Q4:

Is the following situation possible? If so, determine their present ages. The sum of the ages of two friends is $20$ years. Four years ago, the product of their ages in years was $48$.

Given:

1. The sum of the ages of two friends is $20$ years.

2. Four years ago, the product of their ages was $48$.

To Find:

Determine if the situation is possible, and if so, find the present ages of the two friends.

Step 1: Defining Variables

Let the present age of the first friend be $x$ years.

Since the sum of their ages is $20$ years, the present age of the second friend is $(20 - x)$ years.

Step 2: Formulating the Equation based on the condition "Four years ago"

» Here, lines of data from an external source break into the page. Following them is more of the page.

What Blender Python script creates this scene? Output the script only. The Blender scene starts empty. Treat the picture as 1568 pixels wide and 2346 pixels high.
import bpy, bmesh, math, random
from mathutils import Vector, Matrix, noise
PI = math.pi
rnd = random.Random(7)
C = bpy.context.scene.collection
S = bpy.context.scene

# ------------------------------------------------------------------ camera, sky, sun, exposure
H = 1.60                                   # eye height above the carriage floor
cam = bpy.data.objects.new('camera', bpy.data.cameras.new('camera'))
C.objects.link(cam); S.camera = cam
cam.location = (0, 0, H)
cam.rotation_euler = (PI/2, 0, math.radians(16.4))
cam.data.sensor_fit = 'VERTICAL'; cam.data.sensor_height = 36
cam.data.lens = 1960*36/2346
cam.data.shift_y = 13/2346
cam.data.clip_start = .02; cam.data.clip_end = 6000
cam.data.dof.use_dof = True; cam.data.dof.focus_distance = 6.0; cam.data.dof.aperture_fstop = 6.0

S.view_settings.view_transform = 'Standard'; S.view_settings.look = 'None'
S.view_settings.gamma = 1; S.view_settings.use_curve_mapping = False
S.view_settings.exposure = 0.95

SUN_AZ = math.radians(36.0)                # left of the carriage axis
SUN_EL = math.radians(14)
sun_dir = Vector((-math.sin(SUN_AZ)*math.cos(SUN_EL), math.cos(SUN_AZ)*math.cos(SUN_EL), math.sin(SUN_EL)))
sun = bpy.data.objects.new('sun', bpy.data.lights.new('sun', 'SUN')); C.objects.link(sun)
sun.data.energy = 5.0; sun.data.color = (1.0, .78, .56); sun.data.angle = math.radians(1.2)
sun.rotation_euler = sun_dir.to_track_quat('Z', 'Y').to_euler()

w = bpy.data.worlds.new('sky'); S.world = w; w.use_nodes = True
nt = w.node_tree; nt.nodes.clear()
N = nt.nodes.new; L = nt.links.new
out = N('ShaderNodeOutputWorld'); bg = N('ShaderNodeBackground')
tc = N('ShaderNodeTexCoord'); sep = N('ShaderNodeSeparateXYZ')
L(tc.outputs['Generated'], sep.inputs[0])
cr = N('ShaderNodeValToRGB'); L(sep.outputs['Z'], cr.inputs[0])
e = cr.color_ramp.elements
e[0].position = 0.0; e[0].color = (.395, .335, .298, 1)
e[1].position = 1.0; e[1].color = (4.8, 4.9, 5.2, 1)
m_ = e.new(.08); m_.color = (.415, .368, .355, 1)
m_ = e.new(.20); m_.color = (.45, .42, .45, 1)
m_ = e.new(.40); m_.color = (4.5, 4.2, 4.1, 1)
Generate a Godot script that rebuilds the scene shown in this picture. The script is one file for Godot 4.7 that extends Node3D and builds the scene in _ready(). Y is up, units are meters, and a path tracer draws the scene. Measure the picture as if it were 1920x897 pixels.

Age of the first friend four years ago = $(x - 4)$ years.

Age of the second friend four years ago = $(20 - x - 4) = (16 - x)$ years.

According to the problem, the product of these ages is $48$:

$(x - 4)(16 - x) = 48$

Step 3: Expanding and Simplifying the Equation

Expanding the left side using the distributive property:

$x(16) - x(x) - 4(16) + 4(x) = 48$

$16x - x^2 - 64 + 4x = 48$

$-x^2 + 20x - 64 = 48$

Rearranging the terms to form a standard quadratic equation $ax^2 + bx + c = 0$:

$-x^2 + 20x - 64 - 48 = 0$

$-x^2 + 20x - 112 = 0$

Multiplying by $-1$ to make the leading coefficient positive:

$x^2 - 20x + 112 = 0$

Step 4: Checking for the possibility of the situation

To determine if the situation is possible, we calculate the discriminant ($D$) of the quadratic equation $ax^2 + bx + c = 0$, where $a = 1$, $b = -20$, and $c = 112$.

The formula for the discriminant is $D = b^2 - 4ac$.

$D = (-20)^2 - 4(1)(112)$

$D = 400 - 448$

$D = -48$

Step 5: Conclusion based on the Discriminant

[Since the discriminant $D < 0$, the quadratic equation has no real roots.]

Because the roots are not real, it is impossible to find real values for the ages of the friends that satisfy the given conditions.

Final Answer: The situation is not possible.